Um leitor reclamou: “O objetivo é derrubar os juros para provocar uma alta do câmbio e não promover a baixa do câmbio para derrubar os juros.”
A acumulação de reservas (compra de dólares) impede uma valorização maior do real e, nessas condições, trabalha contra a política de juros, porque inibe a ação do câmbio sobre os preços.
A novidade é que, pela primeira vez, o Banco Central reconhece que a âncora cambial está contribuindo mais para o achatamento interno dos preços do que seus dirigentes antes admitiam.
Esse mecanismo, que os técnicos chamam de pass through é fácil de entender. O dólar tem impacto sobre os preços tanto numa direção como na outra. O dólar em alta encarece os preços dos produtos importados e isso puxa para cima a inflação. Foi o que aconteceu em 2002, quando a cotação do dólar disparou (em setembro chegou a valer R$ 4) e, em seguida, a inflação deu uma esticada (subiu de 7,8% em 2001 para 12,5% em 2002).
Na baixa, acontece o inverso: o dólar mais barato derruba os preços dos produtos importados que, por sua vez, pelo aumento da concorrência, se encarregam de enquadrar os preços dos sucedâneos produzidos no mercado interno.
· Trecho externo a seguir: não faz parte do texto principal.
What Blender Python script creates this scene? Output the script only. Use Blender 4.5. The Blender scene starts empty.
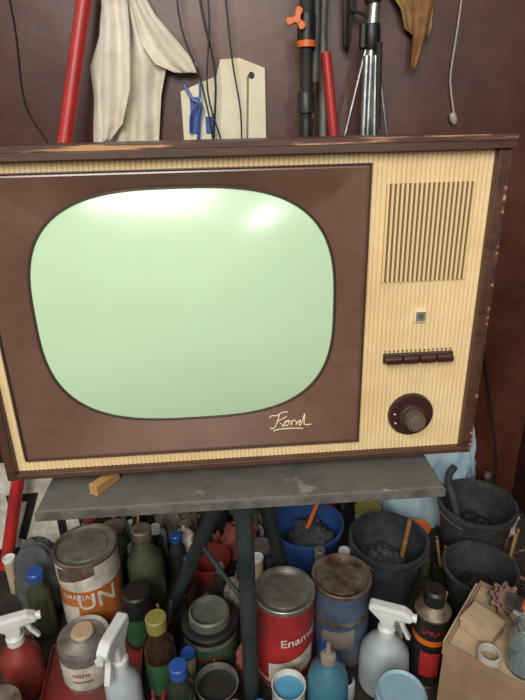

A Ata do Copom divulgada quinta-feira deixa claro que esse fator foi determinante na definição de um corte maior dos juros. Ficou subentendido que, se o Banco Central quiser, poderá derrubar mais rapidamente os juros se deixar que o dólar caia ainda mais.
Estamos há mais de 40 dias sem saber a quantas andam as reservas. Os dados conhecidos são de 2 de maio, quando estavam a US$ 122,4 bilhões. A greve dos funcionários do Banco Central impediu a atualização desse número. O mercado financeiro calcula que já estejam nos US$ 144 bilhões. Como as reservas estão aplicadas em títulos de países ricos, conclui-se que o Brasil, que tantos problemas teve com sua dívida externa nos anos 80 e 90, é credor líquido do resto do mundo ou está próximo disso.
A principal conseqüência desse fato é a de que fica muito perto o reconhecimento de grau de investimento para a dívida externa brasileira, o que elimina o risco de calote. Uma vez obtido esse status, a procura por títulos da dívida brasileira aumentará e mais dólares desembarcarão aqui para investimento porque as condições do País ficarão mais confiáveis.
O impacto desse fator sobre os juros internos será imediato. Mais dólares tenderão a aprofundar o que o Banco Central chamou de “disciplina exercida sobre os preços dos bens transacionáveis e por meio da ampliação dos investimentos”. E, obviamente, com o câmbio na mão, o Banco Central dispõe, em princípio, de mais um instrumento para derrubar os juros básicos (Selic).
Do ponto de vista de quem defende a derrubada dos juros para inverter a tendência do câmbio, não pode haver nada de errado em usar o câmbio para matar a inflação e, assim, criar condições para afundar os juros. É claro que o governo terá de neutralizar os efeitos colaterais, mas essa é outra história.